The film was made before the September 11 attack on the World Trade Center by Mohsen Makhmalbaf. It is the true story of Nafas (played by Niloufar Pazira), a reporter who was born in Afghanistan, but fled to Canada with her family when she was a child. Her sister, who had lost her legs to a land mine, was accidentally left behind.

Nafas receives a letter from her sister saying she has decided to commit suicide, compelling Nafas to travel to Afghanistan to save her. She joins a caravan of refugees who, strangely, are returning to the war-torn nation.

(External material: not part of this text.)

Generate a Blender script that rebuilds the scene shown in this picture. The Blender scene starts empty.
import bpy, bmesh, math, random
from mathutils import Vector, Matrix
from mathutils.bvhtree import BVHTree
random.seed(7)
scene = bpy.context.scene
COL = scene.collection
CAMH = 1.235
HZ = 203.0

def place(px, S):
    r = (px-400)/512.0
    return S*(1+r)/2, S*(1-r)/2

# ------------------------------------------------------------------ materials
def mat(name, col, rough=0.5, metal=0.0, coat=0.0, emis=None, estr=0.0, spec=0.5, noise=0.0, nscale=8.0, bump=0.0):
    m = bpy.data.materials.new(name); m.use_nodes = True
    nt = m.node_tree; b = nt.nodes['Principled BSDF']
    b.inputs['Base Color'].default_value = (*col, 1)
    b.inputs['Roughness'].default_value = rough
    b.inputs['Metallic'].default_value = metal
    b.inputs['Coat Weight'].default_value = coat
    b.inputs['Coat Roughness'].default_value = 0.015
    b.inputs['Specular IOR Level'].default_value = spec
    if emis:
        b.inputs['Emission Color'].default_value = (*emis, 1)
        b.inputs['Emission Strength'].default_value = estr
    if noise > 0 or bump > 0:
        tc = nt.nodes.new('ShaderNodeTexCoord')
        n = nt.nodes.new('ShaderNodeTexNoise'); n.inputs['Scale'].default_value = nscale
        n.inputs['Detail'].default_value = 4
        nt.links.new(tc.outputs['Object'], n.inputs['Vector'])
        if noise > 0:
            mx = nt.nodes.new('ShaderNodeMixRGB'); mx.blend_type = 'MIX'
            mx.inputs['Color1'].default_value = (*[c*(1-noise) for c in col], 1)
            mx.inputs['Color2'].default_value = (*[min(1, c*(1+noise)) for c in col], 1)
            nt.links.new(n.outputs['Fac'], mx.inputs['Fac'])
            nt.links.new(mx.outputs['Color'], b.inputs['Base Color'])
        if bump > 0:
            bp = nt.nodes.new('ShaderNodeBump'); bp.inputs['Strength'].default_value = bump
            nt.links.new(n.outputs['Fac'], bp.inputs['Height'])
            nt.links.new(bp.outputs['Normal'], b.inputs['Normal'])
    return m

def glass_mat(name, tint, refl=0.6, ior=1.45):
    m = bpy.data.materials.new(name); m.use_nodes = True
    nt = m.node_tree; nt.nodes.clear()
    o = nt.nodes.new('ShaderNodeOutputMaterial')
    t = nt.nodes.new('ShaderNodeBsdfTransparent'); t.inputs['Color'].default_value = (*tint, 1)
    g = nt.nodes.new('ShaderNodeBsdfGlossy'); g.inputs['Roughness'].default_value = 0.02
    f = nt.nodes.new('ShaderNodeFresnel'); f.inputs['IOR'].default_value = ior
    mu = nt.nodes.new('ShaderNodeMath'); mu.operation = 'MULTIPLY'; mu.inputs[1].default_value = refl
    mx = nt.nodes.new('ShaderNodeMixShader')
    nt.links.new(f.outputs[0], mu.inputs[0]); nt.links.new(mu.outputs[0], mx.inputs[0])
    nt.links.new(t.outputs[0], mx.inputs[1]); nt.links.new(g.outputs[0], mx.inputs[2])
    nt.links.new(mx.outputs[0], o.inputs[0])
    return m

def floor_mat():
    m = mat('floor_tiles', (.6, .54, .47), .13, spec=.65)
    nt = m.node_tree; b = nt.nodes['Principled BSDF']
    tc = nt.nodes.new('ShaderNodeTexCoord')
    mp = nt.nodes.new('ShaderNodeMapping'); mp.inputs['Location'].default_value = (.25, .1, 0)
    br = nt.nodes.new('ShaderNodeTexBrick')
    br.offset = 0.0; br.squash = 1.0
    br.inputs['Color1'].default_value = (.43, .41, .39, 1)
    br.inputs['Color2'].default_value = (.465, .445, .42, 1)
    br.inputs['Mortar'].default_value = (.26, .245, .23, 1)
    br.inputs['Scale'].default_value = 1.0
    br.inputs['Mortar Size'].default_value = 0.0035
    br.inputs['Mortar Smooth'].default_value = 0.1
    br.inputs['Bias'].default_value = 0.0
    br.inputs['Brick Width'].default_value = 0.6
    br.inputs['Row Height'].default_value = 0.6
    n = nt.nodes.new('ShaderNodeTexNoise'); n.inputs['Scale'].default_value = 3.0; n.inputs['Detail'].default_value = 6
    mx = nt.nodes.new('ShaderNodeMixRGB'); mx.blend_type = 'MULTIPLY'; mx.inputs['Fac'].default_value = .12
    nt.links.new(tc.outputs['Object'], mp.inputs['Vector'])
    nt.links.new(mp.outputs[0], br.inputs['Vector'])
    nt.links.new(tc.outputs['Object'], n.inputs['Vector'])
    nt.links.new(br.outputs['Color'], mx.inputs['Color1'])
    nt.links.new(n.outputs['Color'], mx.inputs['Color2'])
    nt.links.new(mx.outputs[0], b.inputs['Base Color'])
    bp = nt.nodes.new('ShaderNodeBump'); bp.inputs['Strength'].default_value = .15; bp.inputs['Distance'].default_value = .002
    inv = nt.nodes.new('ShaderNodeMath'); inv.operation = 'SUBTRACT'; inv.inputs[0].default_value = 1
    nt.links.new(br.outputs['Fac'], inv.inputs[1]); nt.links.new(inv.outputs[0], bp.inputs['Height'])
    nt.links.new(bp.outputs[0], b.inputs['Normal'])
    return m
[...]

She never reaches Kandahar nor her sister, but she sees the disturbing "toll the Taliban regime had taken upon its people."

The film is a moving depiction of the anguish brought upon the Afghanistans. Women with ailments are shown being examined by a male doctor behind a partition through whose small opening they can show their mouths and eyes, and the doctor questions them through children accompanying them. There is a long, surrealistic scene of one-legged men scrambling to retrieve prosthesis (plastic legs) being dropped in parachutes from a plane.

Moshen Makhmalbaf was born in Teheran in 1951, but left school at the age of 15 to form a group of religious activists opposed to the regime of Shah Rheza Pahlavi. At 17 he was imprisoned and was spared from execution only because he was a minor. After his release he decided to go into politics by artistic activities. Since then he has written 28 short stories, three novels, ten plays, two books of essays and 28 scripts before his debut as a film director in 1982. He directed famous films such as The Peddler, The Cyclists, and Once Upon a Time Cinema.